Article 517 reads as follows:
"Art. 517. If the usufruct is  created on an estate  of which a building forms part, and the latter should be destroyed in any manner whatsoever, the usufructuary shall be entitled to enjoy the use of the land and materials.

"The same rule shall be applied if the usufruct be created upon the building only and the latter  should be  destroyed.  But, in such case, if the owner desires to construct another building he shall  be entitled to occupy the ground and to make use of the materials, being obliged to  pay the usufructuary during  the  continuance of the usufruct the interest upon a sum equivalent to the value  of the ground and of the materials."
It is clear, therefore, that from whatever aspect the case is viewed, the conclusion  is inescapable that appellee's  obligation towards appellant under the contract above mentioned has not been extinguished.

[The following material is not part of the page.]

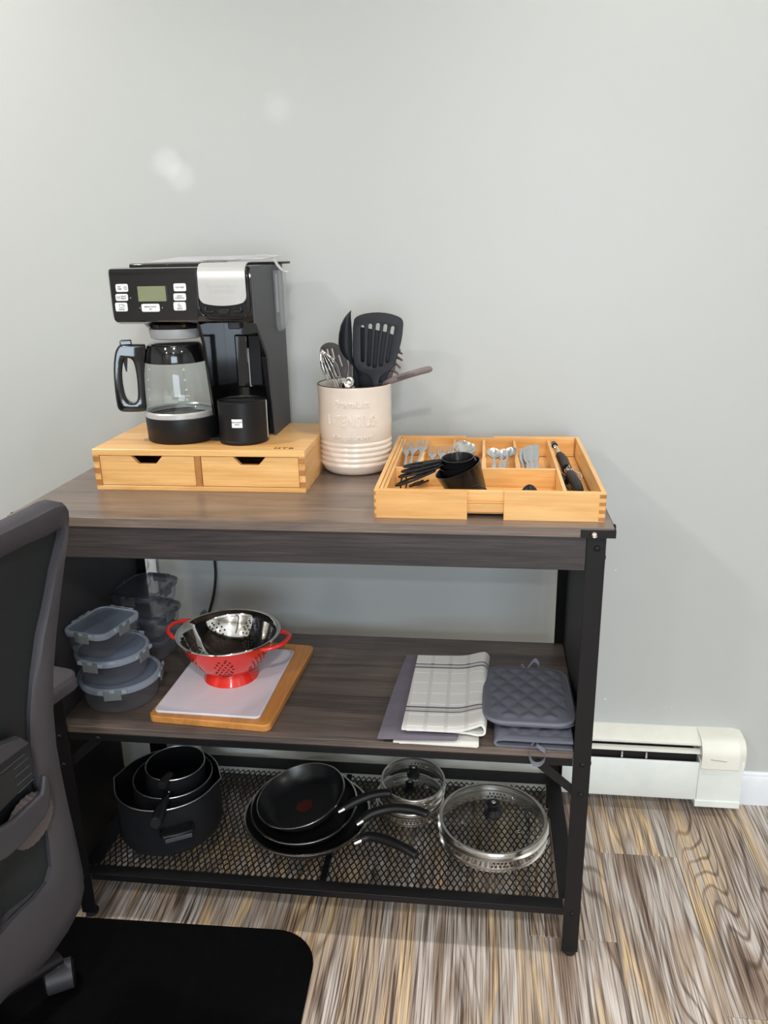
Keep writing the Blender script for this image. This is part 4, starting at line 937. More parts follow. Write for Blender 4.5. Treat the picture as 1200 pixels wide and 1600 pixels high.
# black loop and black dome near the front
p = at(744, 764, 'y', .055)
bm = B(); tube(bm, spline([(p.x-.011, .062, .874), (p.x-.012, .058, .888), (p.x-.006, .055, .9055), (p.x+.002, .054, .9100), (p.x+.015, .051, .9050), (p.x+.023, .050, .893), (p.x+.027, .050, .874)], 5), .0017, 8); tag(obj('looped_handle', bm, 'black_matte'), 'black looped handle arching up in front of the nested measuring cups', 'utensil')
p = at(828, 765, 'y', .070)
t2 = thing('round_scoop', 'black domed scoop lying face down in the front tray compartment', 'scoop', (p.x, .075, .8702))
zt_ = at(828, 757, 'y', .078).z; bm = B(); lathe(bm, [(.0150, .8704), (.0158, .875)]+[(.0158*math.cos(q), .880+(zt_-.880)*math.sin(q)) for q in [.15, .4, .7, 1.0, 1.3, 1.5]]+[(0, zt_)], 36, (p.x, .078, 0)); obj('bowl', bm, 'black_matte', t2, 60)
bm = B(); tube(bm, [(p.x+.012, .070, .874), (p.x+.05, .062, .873)], (.0018), 8, fl=2); obj('handle', bm, 'black_matte', t2, 60)
# can opener in the right compartment
t2 = thing('can_opener', 'black handled can opener with chrome gear in the right tray compartment', 'can opener', (.45, .2, .8702))
def Q(px, py, z): return at(px, py, 'z', z)
pts = [Q(884.5, 722, .893), Q(877, 710, .893), Q(872, 703, .894)]
bm = B(); tube(bm, spline([Q(866.5, 696, .908), Q(870, 703, .901), Q(875, 712, .893)], 4), [.0042, .0042, .0042, .0042, .0044, .0044, .0044, .0044, .0044], 14); obj('shank', bm, 'chrome', t2, 60)
bm = B(); tube(bm, [Q(865.2, 693, .910), Q(866.8, 696.5, .908)], [.0055, .0058], 16); obj('end_cap', bm, 'black_gloss', t2, 50)
bm = B(); tube(bm, spline([Q(874, 710.5, .8935), Q(877, 715, .892), Q(881, 722, .890), Q(885.5, 733, .889)], 5), [(.0066+.0028*math.sin(min(1, i/11)*PI*.62)) for i in range(16)], 18); obj('grip', bm, 'black_matte', t2, 60)
bm = B(); tube(bm, spline([Q(891, 741, .8905), Q(896, 750, .889), Q(902, 760, .887), Q(906, 770, .884)], 5), [.0080, .0084, .0088, .0090, .0092, .0093, .0094, .0094, .0093, .0092, .0090, .0088, .0085, .0080, .007, .006], 18); obj('grip', bm, 'black_matte', t2, 60)
c = Q(889, 735.5, .892)
bm = B(); lathe(bm, [(0, .004), (.005, .004), (.0065, .003), (.0068, -.003), (0, -.003)], 20, tuple(c)); obj('gear_housing', bm, 'chrome', t2, 40)
bm = B();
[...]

We cannot consider here appellant's contention that the P5,000 collected by appellee from the  insurance on  the building should be invested in the construction  of  another building in lieu of the one destroyed by fire so that one half of the rents thereon may be subjected to the payment of appellant's life pension.  That matter is entirely beyond the  scope of the present proceedings under section 112  of Act No. 496, and can  only be determined in an appropriate action.  (Fidelity and Surety Co. vs.  Ansaldo and  Quintos de Ansaldo, 37 Off. Gaz., 1164.)

The order appealed from is reversed and appellee's petition is denied, without any finding as to costs.  So ordered.

Yulo, C. J., Moran, Paras, and Bocobo, JJ., concur.